如何使用朋友访问STL私人成员

Question

When I do this...

auto t = typeid(float);

... I get:

Error C2248 'type_info::type_info': cannot access private member declared in class 'type_info'

Of course, I know I can do this...

auto t = typeid(float).name();

But if I wanted to use the first expression, how would I go about tampering with the type_info class and using friend to achieve my objective? Any suggestions?

Answer 1

You can't make your class a friend of a standard class.

A typeid expression is an lvalue, so you can simply bind a reference to it:

auto& t = typeid(float);

Answer 2

The reason you cannot do this is the copy constructor and the assignment operator of std::type_info are marked as delete per [type.info]. So

auto t = typeid(float);

Will attempt to call the copy constructor which will fail.

As TartanLlama points out in his answer you can capture a reference to it with

auto& t = typeid(float);

Answer 3

 Error C2248 'type_info::type_info': cannot access private member declared in class 'type_info' 

This error message refers to the copy constructor of type_info which you've tried to invoke with auto t = typeid(float); .

But if I wanted to use the first expression, how would I go about tampering with the type_info class and using friend to achieve my objective? Any suggestions?

Even if you could manipulate type_info 's definition, which you cannot , what would you possibly do? The copy constructor is not private because it needs to be hidden from you but because the language does not define what it means to copy a type_info . In fact, even if you somehow declared the member function as public (which is already purely hypothetical), there would be no definition and thus a linker error.

I don't know why GCC is not more specific in its error message here. With C++11, the copy constructor is not just private but deleted and that's the reason it cannot be used. Coincidentally, MSVC's error message is more appropriate, as it says:

error C2280: 'type_info::type_info(const type_info &)' : 
attempting to reference a deleted function

---

A modern C++11 solution to your problem is to use std::type_index , which is a copyable wrapper around std::type_info . Here is an example:

#include <typeindex>

int main()
{
    auto t = std::type_index(typeid(float));
}

Answer 4

Class std::type_info has deleted copy constructor.

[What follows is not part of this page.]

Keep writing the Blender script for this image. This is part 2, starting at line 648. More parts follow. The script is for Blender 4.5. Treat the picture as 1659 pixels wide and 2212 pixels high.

type_info(const type_info& rhs) = delete; // cannot be copied
                                  ^^^^^^^^ 

On the other hand (5.2.8 Type identification)

1 The result of a typeid expression is an lvalue of static type const std::type_info (18.7.1) and dynamic type const std::type_info or const name where name is an implementation-defined class publicly derived from std :: type_info which preserves the behavior described in 18.7.1.69 The lifetime of the object referred to by the lvalue extends to the end of the program . Whether or not the destructor is called for the std::type_info object at the end of the program is unspecified.

So you can write for example

#include <iostream>

int main()
{
    decltype( auto ) t = typeid( float );

    std::cout << t.name() << std::endl;

    return 0;
}